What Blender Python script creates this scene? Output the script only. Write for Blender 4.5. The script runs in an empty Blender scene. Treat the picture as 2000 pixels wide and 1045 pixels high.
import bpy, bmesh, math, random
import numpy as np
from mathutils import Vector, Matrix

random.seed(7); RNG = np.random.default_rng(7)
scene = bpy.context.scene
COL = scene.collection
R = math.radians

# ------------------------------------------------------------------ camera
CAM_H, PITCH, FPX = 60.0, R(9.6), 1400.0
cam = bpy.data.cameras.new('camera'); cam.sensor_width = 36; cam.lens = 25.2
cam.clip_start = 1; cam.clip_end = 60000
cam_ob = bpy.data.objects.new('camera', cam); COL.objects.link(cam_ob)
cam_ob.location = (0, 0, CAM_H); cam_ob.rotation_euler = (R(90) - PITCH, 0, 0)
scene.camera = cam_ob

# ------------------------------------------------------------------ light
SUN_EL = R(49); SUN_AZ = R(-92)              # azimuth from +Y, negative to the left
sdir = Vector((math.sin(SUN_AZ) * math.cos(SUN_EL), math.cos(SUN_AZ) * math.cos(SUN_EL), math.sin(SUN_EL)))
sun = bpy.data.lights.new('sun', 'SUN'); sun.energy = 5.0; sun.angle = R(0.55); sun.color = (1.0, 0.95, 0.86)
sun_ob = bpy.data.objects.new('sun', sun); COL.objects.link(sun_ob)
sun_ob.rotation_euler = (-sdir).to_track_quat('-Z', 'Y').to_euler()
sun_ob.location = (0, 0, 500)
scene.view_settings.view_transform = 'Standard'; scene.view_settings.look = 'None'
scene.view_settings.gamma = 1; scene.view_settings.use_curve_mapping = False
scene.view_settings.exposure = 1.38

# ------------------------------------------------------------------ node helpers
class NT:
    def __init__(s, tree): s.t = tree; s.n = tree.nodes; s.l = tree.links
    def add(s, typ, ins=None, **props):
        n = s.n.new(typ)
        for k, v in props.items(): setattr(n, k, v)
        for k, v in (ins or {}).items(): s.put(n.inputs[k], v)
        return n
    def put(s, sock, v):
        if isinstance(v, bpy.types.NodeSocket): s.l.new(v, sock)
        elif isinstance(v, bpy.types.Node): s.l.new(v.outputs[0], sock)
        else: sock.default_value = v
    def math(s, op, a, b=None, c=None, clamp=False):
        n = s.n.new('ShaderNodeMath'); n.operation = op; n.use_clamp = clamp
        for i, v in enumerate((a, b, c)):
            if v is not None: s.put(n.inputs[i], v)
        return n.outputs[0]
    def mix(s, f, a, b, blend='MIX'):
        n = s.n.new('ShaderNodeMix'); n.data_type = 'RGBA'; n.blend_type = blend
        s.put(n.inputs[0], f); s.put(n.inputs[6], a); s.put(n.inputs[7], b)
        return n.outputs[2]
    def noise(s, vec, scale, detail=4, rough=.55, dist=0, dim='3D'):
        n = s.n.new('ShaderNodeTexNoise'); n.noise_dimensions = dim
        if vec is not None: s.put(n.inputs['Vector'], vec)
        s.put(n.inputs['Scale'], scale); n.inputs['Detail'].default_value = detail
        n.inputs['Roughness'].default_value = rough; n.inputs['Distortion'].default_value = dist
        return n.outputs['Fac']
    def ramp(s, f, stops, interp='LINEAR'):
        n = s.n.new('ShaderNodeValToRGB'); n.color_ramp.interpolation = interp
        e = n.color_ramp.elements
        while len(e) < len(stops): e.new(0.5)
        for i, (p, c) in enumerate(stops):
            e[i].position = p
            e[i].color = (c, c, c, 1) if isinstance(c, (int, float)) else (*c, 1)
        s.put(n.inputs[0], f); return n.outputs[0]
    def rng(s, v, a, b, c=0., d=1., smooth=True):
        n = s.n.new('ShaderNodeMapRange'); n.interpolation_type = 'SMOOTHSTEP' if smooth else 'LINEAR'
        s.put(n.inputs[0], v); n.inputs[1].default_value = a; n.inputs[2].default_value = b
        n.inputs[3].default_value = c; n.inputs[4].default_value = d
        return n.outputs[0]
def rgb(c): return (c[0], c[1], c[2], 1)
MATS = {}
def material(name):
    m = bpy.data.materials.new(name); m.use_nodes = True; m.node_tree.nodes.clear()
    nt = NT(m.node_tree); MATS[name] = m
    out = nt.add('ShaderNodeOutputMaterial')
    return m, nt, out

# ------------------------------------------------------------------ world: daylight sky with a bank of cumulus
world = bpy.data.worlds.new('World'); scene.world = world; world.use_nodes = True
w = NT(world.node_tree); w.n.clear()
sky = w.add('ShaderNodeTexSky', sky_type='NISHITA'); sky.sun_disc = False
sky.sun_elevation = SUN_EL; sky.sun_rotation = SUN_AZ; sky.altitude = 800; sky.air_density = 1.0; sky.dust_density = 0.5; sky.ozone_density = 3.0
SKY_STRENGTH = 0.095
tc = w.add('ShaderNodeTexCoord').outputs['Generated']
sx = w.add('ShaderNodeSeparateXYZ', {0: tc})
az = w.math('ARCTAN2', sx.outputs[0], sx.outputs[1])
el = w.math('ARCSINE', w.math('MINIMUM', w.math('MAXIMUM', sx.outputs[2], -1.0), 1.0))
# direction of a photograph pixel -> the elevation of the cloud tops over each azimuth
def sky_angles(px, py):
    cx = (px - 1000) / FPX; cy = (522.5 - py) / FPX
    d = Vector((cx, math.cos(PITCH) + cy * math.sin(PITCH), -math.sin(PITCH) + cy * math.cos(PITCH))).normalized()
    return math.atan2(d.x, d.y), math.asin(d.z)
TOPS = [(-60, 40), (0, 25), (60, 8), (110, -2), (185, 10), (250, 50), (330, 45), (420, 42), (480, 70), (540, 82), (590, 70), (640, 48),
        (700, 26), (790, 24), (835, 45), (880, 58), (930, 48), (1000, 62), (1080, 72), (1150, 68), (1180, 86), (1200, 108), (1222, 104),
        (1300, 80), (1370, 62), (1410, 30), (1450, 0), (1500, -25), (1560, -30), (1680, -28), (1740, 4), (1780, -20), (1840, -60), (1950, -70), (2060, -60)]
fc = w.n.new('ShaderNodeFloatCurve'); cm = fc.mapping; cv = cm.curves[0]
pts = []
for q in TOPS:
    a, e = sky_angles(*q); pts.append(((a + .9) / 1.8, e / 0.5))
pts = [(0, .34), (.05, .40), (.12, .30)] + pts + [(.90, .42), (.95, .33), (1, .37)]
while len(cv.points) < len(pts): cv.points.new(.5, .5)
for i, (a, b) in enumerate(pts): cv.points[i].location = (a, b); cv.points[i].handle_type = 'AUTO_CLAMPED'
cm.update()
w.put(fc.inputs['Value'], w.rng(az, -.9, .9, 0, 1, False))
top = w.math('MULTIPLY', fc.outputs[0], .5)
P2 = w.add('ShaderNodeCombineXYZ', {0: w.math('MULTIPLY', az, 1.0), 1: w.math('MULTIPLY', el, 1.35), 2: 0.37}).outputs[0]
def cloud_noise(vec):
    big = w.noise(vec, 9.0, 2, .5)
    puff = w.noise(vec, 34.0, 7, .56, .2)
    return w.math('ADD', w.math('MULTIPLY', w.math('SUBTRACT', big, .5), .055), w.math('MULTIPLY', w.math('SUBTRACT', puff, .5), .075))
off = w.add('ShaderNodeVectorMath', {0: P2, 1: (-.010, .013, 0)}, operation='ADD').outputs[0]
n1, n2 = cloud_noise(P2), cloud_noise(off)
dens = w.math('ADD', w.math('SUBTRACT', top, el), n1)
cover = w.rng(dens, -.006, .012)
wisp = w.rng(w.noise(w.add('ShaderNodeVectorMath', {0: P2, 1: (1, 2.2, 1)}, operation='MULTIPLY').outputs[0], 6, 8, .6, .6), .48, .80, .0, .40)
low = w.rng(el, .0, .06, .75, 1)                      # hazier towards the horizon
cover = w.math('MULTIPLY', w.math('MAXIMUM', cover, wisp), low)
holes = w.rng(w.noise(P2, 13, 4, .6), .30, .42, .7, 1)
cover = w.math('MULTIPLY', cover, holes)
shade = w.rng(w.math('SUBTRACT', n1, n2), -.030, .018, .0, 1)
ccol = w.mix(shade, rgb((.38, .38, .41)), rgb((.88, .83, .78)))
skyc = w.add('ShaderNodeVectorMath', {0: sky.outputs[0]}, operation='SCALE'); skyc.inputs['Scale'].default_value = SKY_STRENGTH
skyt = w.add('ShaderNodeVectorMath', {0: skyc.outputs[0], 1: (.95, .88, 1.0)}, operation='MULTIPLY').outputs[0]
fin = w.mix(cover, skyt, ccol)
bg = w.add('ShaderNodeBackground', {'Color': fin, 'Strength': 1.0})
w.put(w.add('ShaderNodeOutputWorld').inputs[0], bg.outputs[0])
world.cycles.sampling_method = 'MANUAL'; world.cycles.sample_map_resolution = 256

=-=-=

Exactly repeat the lines above, from the opening line through the one with "scene.camera = cam_ob", and include nothing else.

What Blender Python script creates this scene? Output the script only. Write for Blender 4.5. The script runs in an empty Blender scene. Treat the picture as 2000 pixels wide and 1045 pixels high.
import bpy, bmesh, math, random
import numpy as np
from mathutils import Vector, Matrix

random.seed(7); RNG = np.random.default_rng(7)
scene = bpy.context.scene
COL = scene.collection
R = math.radians

# ------------------------------------------------------------------ camera
CAM_H, PITCH, FPX = 60.0, R(9.6), 1400.0
cam = bpy.data.cameras.new('camera'); cam.sensor_width = 36; cam.lens = 25.2
cam.clip_start = 1; cam.clip_end = 60000
cam_ob = bpy.data.objects.new('camera', cam); COL.objects.link(cam_ob)
cam_ob.location = (0, 0, CAM_H); cam_ob.rotation_euler = (R(90) - PITCH, 0, 0)
scene.camera = cam_ob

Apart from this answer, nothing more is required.